>>>>

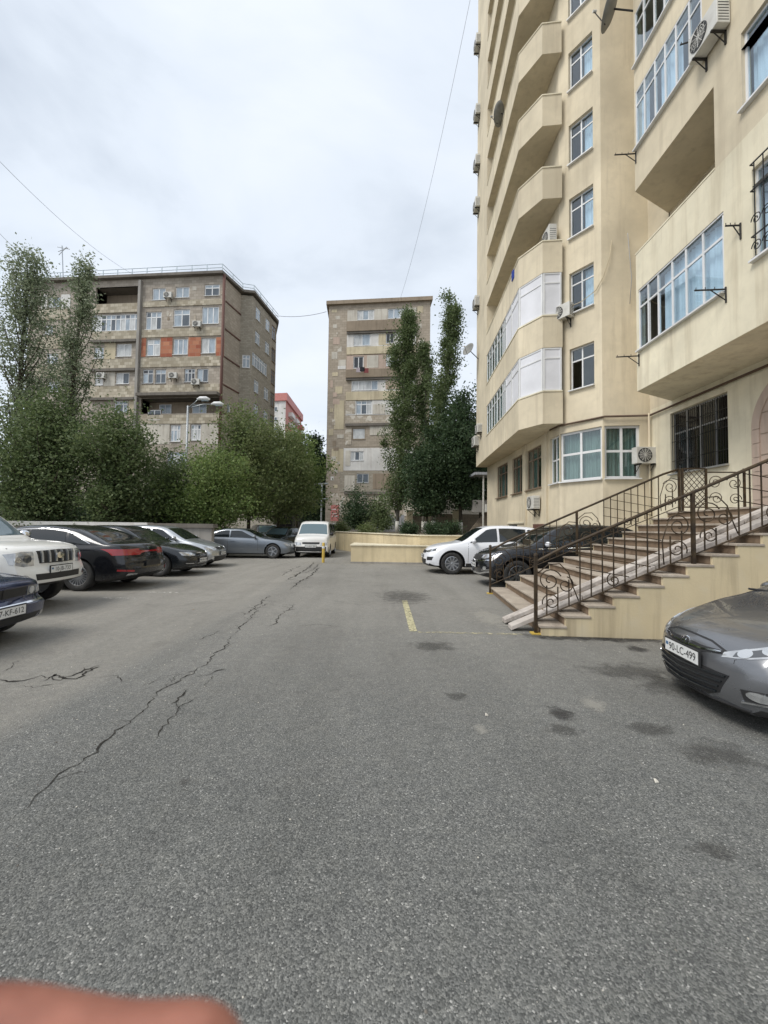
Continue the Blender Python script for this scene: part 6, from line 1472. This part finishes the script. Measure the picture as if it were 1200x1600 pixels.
c.patch('air_intake', [(-0.55, 0.27), (0.55, 0.27)], [(-0.60, 0.345), (0.60, 0.345)], 'front', 'plastic_black', nu=12)
for sg in (False, True): c.patch('fog_light', [(0.63, 0.28), (0.76, 0.285)], [(0.63, 0.34), (0.76, 0.345)], 'front', 'lamp_dark', nu=6, mirror=sg)
c.seam([(0.08, 0.60), (1.2, 0.70)], 'top', 0.012); c.mirrors(1.55, 0.93, 'paint_navy')

# ---- black sedan, tail towards the lane
SED_T = [(0, 0.62), (0.04, 0.70), (0.14, 0.77), (0.5, 0.86), (1.2, 0.965), (1.32, 1.0), (2.1, 1.41), (2.4, 1.47), (2.9, 1.48), (3.5, 1.41), (4.28, 1.13), (4.45, 1.09), (4.80, 1.06), (4.90, 0.98), (4.96, 0.82)]
SED_B = [(0, 0.58), (0.2, 0.72), (1.2, 0.90), (3.0, 0.98), (4.2, 1.02), (4.8, 0.98), (4.96, 0.78)]
c = Car('sedan_car', 'black sedan parked nose in, its red tail lamps towards the lane', (-5.62-2.48, 10.28, 0), math.pi+math.radians(-2), 4.96, 0.93, SED_T, SED_B, 'paint_black', 0.345, (0.95, 3.80), bow=(0.2, 0.20), spokes=20,
    tail=[(0, 0.16), (0.3, 0.03), (0.45, 0.0), (0.62, 0.02), (0.8, 0.08), (1.0, 0.07), (1.1, 0.06), (1.4, 0.10)])
c.windows([(1.55, 2.45, 2.15, 2.5), (2.52, 3.45, 2.56, 3.40), (3.52, 3.98, 3.47, 3.62)], up=0.115)
c.seam([(1.5, 0.995), (2.2, 1.36), (2.9, 1.395), (3.4, 1.345), (4.02, 1.06)], w=0.011, mat='chrome', name='window_trim')
c.screen('windscreen', 1.36, 2.1, 0.70, 0.58); c.screen('rear_window', 3.62, 4.26, 0.54, 0.66)
c.patch('tail_light_bar', [(-0.80, 0.83), (0, 0.86), (0.80, 0.83)], [(-0.80, 0.92), (0, 0.89), (0.80, 0.92)], 'rear', 'tail_red', nu=12)
for sg in (False, True):
    c.patch('tail_light', [(0.46, 0.80), (0.88, 0.80)], [(0.46, 0.925), (0.90, 0.945)], 'rear', 'tail_red', nu=10, mirror=sg, off=0.010)
    c.patch('tail_light', [(4.66, 0.84), (4.86, 0.80)], [(4.58, 0.90), (4.86, 0.95)], 'side', 'tail_red', nu=8, mirror=sg, off=0.008)
    c.patch('reflector', [(0.60, 0.42), (0.86, 0.45)], [(0.60, 0.46), (0.86, 0.49)], 'rear', 'tail_red', nu=8, mirror=sg); c.patch('exhaust_trim', [(0.50, 0.33), (0.74, 0.34)], [(0.50, 0.38), (0.74, 0.39)], 'rear', 'chrome', nu=6, mirror=sg)
c.plate('99-EX-250', 'rear', 0.60); c.patch('bumper_insert', [(-0.62, 0.30), (0.62, 0.30)], [(-0.66, 0.37), (0.66, 0.37)], 'rear', 'plastic_black', nu=12)
c.patch('badge', *ellipse(0.065, 0.035, 0, 0.955), 'rear', 'chrome', nu=2); c.seam([(1.46, 0.35), (1.48, 0.95)]); c.seam([(2.48, 0.33), (2.50, 1.0)]); c.seam([(3.50, 0.9), (3.42, 0.62), (3.46, 0.36)]); c.seam([(-0.72, 0.74), (0.72, 0.74)], 'rear', 0.012, both=False)
c.handle(2.22, 0.85, 'chrome'); c.handle(3.18, 0.87, 'chrome'); c.mirrors(1.62, 1.0, 'paint_black'); c.seam([(1.1, 0.30), (3.5, 0.30)], w=0.02, mat='chrome', name='sill_trim')

# ---- dark sedan and silver hatchback nose out
def frontlights(c, lo, hi, lamps, mat='headlight'):
    for sg in (False, True):
        h = c.patch('headlight', lo, hi, 'front', mat, nu=8, nv=5, mirror=sg)[0]
        for y_, z_, r_ in lamps: c.patch('lamp', *ellipse(r_, r_*0.85, y_, z_), 'front', 'lamp_lens', h, 0.010, 2, 4, mirror=sg, skirt=0.005)
c = Car('sedan_car', 'dark grey sedan facing out between the black sedan and the silver car', (-5.62-2.4, 12.95, 0), 0.02, 4.80, 0.91, SED_T[:-5] + [(4.20, 1.12), (4.35, 1.08), (4.66, 1.05), (4.75, 0.96), (4.80, 0.8)], SED_B[:-3] + [(4.1, 1.0), (4.65, 0.96), (4.8, 0.76)], 'paint_dark', 0.33, (0.9, 3.7), bow=(0.24, 0.16))
c.windows([(1.55, 2.45, 2.15, 2.5), (2.52, 3.45, 2.56, 3.35)]); c.screen('windscreen', 1.36, 2.1, 0.70, 0.58); c.screen('rear_window', 3.6, 4.18, 0.54, 0.66)
frontlights(c, [(0.42, 0.60), (0.62, 0.59), (0.80, 0.62)], [(0.42, 0.67), (0.62, 0.70), (0.80, 0.715)], ((0.54, 0.64, 0.045), (0.68, 0.65, 0.045)))
c.patch('grille', [(-0.32, 0.30), (0.32, 0.30)], [(-0.36, 0.66), (0.36, 0.66)], 'front', 'plastic_black', nu=10); c.patch('grille_trim', [(-0.36, 0.655), (0.36, 0.655)], [(-0.36, 0.675), (0.36, 0.675)], 'front', 'chrome', nu=10, off=0.012)
for k in range(4): c.patch('grille_bar', [(-0.33, 0.36+0.075*k), (0.33, 0.36+0.075*k)], [(-0.33, 0.37+0.075*k), (0.33, 0.37+0.075*k)], 'front', 'chrome', nu=8, off=0.012)
for k in (-0.14, -0.045, 0.05, 0.145):
    MB().lathe([(0.052, 0.0), (0.060, 0.004), (0.052, 0.008)], 'x', 18, (c.bvh.ray_cast(Vector((5, k, 0.60)), Vector((-1, 0, 0)))[0].x+0.018, k, 0.60)).build('badge_ring', 'chrome', c.root)
for sg in (False, True): c.patch('air_intake', [(0.46, 0.31), (0.78, 0.33)], [(0.46, 0.43), (0.80, 0.45)], 'front', 'plastic_black', nu=8, mirror=sg); c.patch('fog_trim', [(0.48, 0.36), (0.76, 0.38)], [(0.48, 0.375), (0.76, 0.395)], 'front', 'chrome', nu=6, mirror=sg, off=0.012)
c.plate('90-HR-118', 'front', 0.45); c.mirrors(1.6, 0.99, 'paint_dark'); c.seam([(0.12, 0.60), (1.2, 0.72)], 'top', 0.012)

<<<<

• TASK PROMPT:
Omit the pictures, then output the rest of the listing exactly.

• RESULT OF THIS TASK:
Continue the Blender Python script for this scene: part 6, from line 1472. This part finishes the script. Measure the picture as if it were 1200x1600 pixels.
c.patch('air_intake', [(-0.55, 0.27), (0.55, 0.27)], [(-0.60, 0.345), (0.60, 0.345)], 'front', 'plastic_black', nu=12)
for sg in (False, True): c.patch('fog_light', [(0.63, 0.28), (0.76, 0.285)], [(0.63, 0.34), (0.76, 0.345)], 'front', 'lamp_dark', nu=6, mirror=sg)
c.seam([(0.08, 0.60), (1.2, 0.70)], 'top', 0.012); c.mirrors(1.55, 0.93, 'paint_navy')

# ---- black sedan, tail towards the lane
SED_T = [(0, 0.62), (0.04, 0.70), (0.14, 0.77), (0.5, 0.86), (1.2, 0.965), (1.32, 1.0), (2.1, 1.41), (2.4, 1.47), (2.9, 1.48), (3.5, 1.41), (4.28, 1.13), (4.45, 1.09), (4.80, 1.06), (4.90, 0.98), (4.96, 0.82)]
SED_B = [(0, 0.58), (0.2, 0.72), (1.2, 0.90), (3.0, 0.98), (4.2, 1.02), (4.8, 0.98), (4.96, 0.78)]
c = Car('sedan_car', 'black sedan parked nose in, its red tail lamps towards the lane', (-5.62-2.48, 10.28, 0), math.pi+math.radians(-2), 4.96, 0.93, SED_T, SED_B, 'paint_black', 0.345, (0.95, 3.80), bow=(0.2, 0.20), spokes=20,
    tail=[(0, 0.16), (0.3, 0.03), (0.45, 0.0), (0.62, 0.02), (0.8, 0.08), (1.0, 0.07), (1.1, 0.06), (1.4, 0.10)])
c.windows([(1.55, 2.45, 2.15, 2.5), (2.52, 3.45, 2.56, 3.40), (3.52, 3.98, 3.47, 3.62)], up=0.115)
c.seam([(1.5, 0.995), (2.2, 1.36), (2.9, 1.395), (3.4, 1.345), (4.02, 1.06)], w=0.011, mat='chrome', name='window_trim')
c.screen('windscreen', 1.36, 2.1, 0.70, 0.58); c.screen('rear_window', 3.62, 4.26, 0.54, 0.66)
c.patch('tail_light_bar', [(-0.80, 0.83), (0, 0.86), (0.80, 0.83)], [(-0.80, 0.92), (0, 0.89), (0.80, 0.92)], 'rear', 'tail_red', nu=12)
for sg in (False, True):
    c.patch('tail_light', [(0.46, 0.80), (0.88, 0.80)], [(0.46, 0.925), (0.90, 0.945)], 'rear', 'tail_red', nu=10, mirror=sg, off=0.010)
    c.patch('tail_light', [(4.66, 0.84), (4.86, 0.80)], [(4.58, 0.90), (4.86, 0.95)], 'side', 'tail_red', nu=8, mirror=sg, off=0.008)
    c.patch('reflector', [(0.60, 0.42), (0.86, 0.45)], [(0.60, 0.46), (0.86, 0.49)], 'rear', 'tail_red', nu=8, mirror=sg); c.patch('exhaust_trim', [(0.50, 0.33), (0.74, 0.34)], [(0.50, 0.38), (0.74, 0.39)], 'rear', 'chrome', nu=6, mirror=sg)
c.plate('99-EX-250', 'rear', 0.60); c.patch('bumper_insert', [(-0.62, 0.30), (0.62, 0.30)], [(-0.66, 0.37), (0.66, 0.37)], 'rear', 'plastic_black', nu=12)
c.patch('badge', *ellipse(0.065, 0.035, 0, 0.955), 'rear', 'chrome', nu=2); c.seam([(1.46, 0.35), (1.48, 0.95)]); c.seam([(2.48, 0.33), (2.50, 1.0)]); c.seam([(3.50, 0.9), (3.42, 0.62), (3.46, 0.36)]); c.seam([(-0.72, 0.74), (0.72, 0.74)], 'rear', 0.012, both=False)
c.handle(2.22, 0.85, 'chrome'); c.handle(3.18, 0.87, 'chrome'); c.mirrors(1.62, 1.0, 'paint_black'); c.seam([(1.1, 0.30), (3.5, 0.30)], w=0.02, mat='chrome', name='sill_trim')

# ---- dark sedan and silver hatchback nose out
def frontlights(c, lo, hi, lamps, mat='headlight'):
    for sg in (False, True):
        h = c.patch('headlight', lo, hi, 'front', mat, nu=8, nv=5, mirror=sg)[0]
        for y_, z_, r_ in lamps: c.patch('lamp', *ellipse(r_, r_*0.85, y_, z_), 'front', 'lamp_lens', h, 0.010, 2, 4, mirror=sg, skirt=0.005)
c = Car('sedan_car', 'dark grey sedan facing out between the black sedan and the silver car', (-5.62-2.4, 12.95, 0), 0.02, 4.80, 0.91, SED_T[:-5] + [(4.20, 1.12), (4.35, 1.08), (4.66, 1.05), (4.75, 0.96), (4.80, 0.8)], SED_B[:-3] + [(4.1, 1.0), (4.65, 0.96), (4.8, 0.76)], 'paint_dark', 0.33, (0.9, 3.7), bow=(0.24, 0.16))
c.windows([(1.55, 2.45, 2.15, 2.5), (2.52, 3.45, 2.56, 3.35)]); c.screen('windscreen', 1.36, 2.1, 0.70, 0.58); c.screen('rear_window', 3.6, 4.18, 0.54, 0.66)
frontlights(c, [(0.42, 0.60), (0.62, 0.59), (0.80, 0.62)], [(0.42, 0.67), (0.62, 0.70), (0.80, 0.715)], ((0.54, 0.64, 0.045), (0.68, 0.65, 0.045)))
c.patch('grille', [(-0.32, 0.30), (0.32, 0.30)], [(-0.36, 0.66), (0.36, 0.66)], 'front', 'plastic_black', nu=10); c.patch('grille_trim', [(-0.36, 0.655), (0.36, 0.655)], [(-0.36, 0.675), (0.36, 0.675)], 'front', 'chrome', nu=10, off=0.012)
for k in range(4): c.patch('grille_bar', [(-0.33, 0.36+0.075*k), (0.33, 0.36+0.075*k)], [(-0.33, 0.37+0.075*k), (0.33, 0.37+0.075*k)], 'front', 'chrome', nu=8, off=0.012)
for k in (-0.14, -0.045, 0.05, 0.145):
    MB().lathe([(0.052, 0.0), (0.060, 0.004), (0.052, 0.008)], 'x', 18, (c.bvh.ray_cast(Vector((5, k, 0.60)), Vector((-1, 0, 0)))[0].x+0.018, k, 0.60)).build('badge_ring', 'chrome', c.root)
for sg in (False, True): c.patch('air_intake', [(0.46, 0.31), (0.78, 0.33)], [(0.46, 0.43), (0.80, 0.45)], 'front', 'plastic_black', nu=8, mirror=sg); c.patch('fog_trim', [(0.48, 0.36), (0.76, 0.38)], [(0.48, 0.375), (0.76, 0.395)], 'front', 'chrome', nu=6, mirror=sg, off=0.012)
c.plate('90-HR-118', 'front', 0.45); c.mirrors(1.6, 0.99, 'paint_dark'); c.seam([(0.12, 0.60), (1.2, 0.72)], 'top', 0.012)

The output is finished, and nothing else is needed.